Потом мы ушли обедать к директору. Пьяные долго не расходились, потом замолкли и через некоторое время обнаружились где–то далеко: они во всю мочь пели «Шумел камыш».
И вот опять, в сотый раз, этот не очень редкий случай наводил нас на мысли все о тех же проблемах положительного и отрицательного в жизни нашей молодежи, о проблемах, которые все время не давали мне покоя на целине.
Исследуя этот факт, мы нашли, что пьяных, шумевших на улице в воскресный день после обеда, было восемь душ из всего населения центральной усадьбы, составлявшего человек полтораста. Жизнь в новом совхозе в то время вся на виду. Выпил и заговорил чуть громче и веселее – все слышат. А ежели пошумел, кругом начинаются разговоры о хулиганстве и необходимости самых строгих мер.
О эти строгие меры!
Устрой директор совместно с парторгом да еще по тому поводу, что в совхоз прибыли «изучать жизнь» авторы будущего кинофильма, устрой, говорю я, разгон пьяной компании со взятием на заметку всех ее участников, с вызовом во все административные и общественные инстанции и пр. и пр., и за ребятами надолго сохранилась бы репутация хулиганствующих.
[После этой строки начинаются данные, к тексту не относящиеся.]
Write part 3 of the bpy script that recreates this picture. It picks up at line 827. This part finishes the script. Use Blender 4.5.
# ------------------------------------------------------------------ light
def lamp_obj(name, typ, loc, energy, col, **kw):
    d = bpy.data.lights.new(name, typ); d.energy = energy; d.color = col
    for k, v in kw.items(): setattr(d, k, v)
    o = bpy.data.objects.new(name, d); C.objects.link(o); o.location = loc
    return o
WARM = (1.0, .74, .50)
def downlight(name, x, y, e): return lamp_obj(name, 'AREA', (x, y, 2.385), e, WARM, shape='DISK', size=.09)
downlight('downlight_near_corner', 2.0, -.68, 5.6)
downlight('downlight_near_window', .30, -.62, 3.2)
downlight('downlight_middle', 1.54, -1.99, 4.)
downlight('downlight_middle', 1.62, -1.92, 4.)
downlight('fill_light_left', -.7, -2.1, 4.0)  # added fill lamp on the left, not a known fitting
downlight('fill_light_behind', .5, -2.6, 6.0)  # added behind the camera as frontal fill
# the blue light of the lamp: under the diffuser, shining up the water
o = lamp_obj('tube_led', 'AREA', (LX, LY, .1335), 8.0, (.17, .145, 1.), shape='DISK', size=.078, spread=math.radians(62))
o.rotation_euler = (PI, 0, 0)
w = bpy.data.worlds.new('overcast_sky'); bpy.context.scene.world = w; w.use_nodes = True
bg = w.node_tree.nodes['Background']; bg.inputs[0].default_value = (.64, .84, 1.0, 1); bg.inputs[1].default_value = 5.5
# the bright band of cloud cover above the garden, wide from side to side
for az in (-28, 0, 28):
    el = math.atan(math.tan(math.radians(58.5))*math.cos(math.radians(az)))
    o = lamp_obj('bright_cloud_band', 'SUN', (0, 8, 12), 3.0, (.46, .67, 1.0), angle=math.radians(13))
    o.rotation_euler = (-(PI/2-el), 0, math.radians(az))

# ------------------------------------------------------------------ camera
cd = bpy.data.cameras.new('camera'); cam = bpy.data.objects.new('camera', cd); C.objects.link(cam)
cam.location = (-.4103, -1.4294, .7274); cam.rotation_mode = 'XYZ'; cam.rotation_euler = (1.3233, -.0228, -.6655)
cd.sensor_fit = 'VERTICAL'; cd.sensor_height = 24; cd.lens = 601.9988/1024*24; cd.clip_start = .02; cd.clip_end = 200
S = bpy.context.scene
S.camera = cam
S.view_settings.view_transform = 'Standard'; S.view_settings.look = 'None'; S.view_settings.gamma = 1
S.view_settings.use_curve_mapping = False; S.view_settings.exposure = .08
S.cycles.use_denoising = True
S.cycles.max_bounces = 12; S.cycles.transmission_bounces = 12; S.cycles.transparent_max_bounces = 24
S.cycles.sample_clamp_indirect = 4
А это вызывает обиду, протест и часто озлобляет. И в результате бывает и так в жизни, что молодой человек, который мог бы оставаться хорошим членом коллектива, становится отщепенцем и подлинным хулиганом.
Но по традиции этих «строгих мер», которые, по–моему, надо принимать в редких случаях, когда ничего другого не остается, мы и в драматических сочинениях наших тоже начисто исключаем из коллектива молодежи подобные ненадежные лица. Как можно, например, написать сцену для экрана, в которой будет праздничный день на будущей улице будущего совхоза и по этой улице пройдет кучка пьяных ребят?! «Зачем это показывать?» – скажут мне не то что мои редакторы, но великое множество читателей этой статьи, и я, предположим, не буду делать этого. Но вот беда и вот тот круг, который начинает делаться заколдованным: опуская подобные неприятные, ненужные, режущие глаз и ухо сцены, лица, детали, краски, слова, я со всеми честными намерениями пишу какую–то действительную и в то же время неузнаваемую жизнь.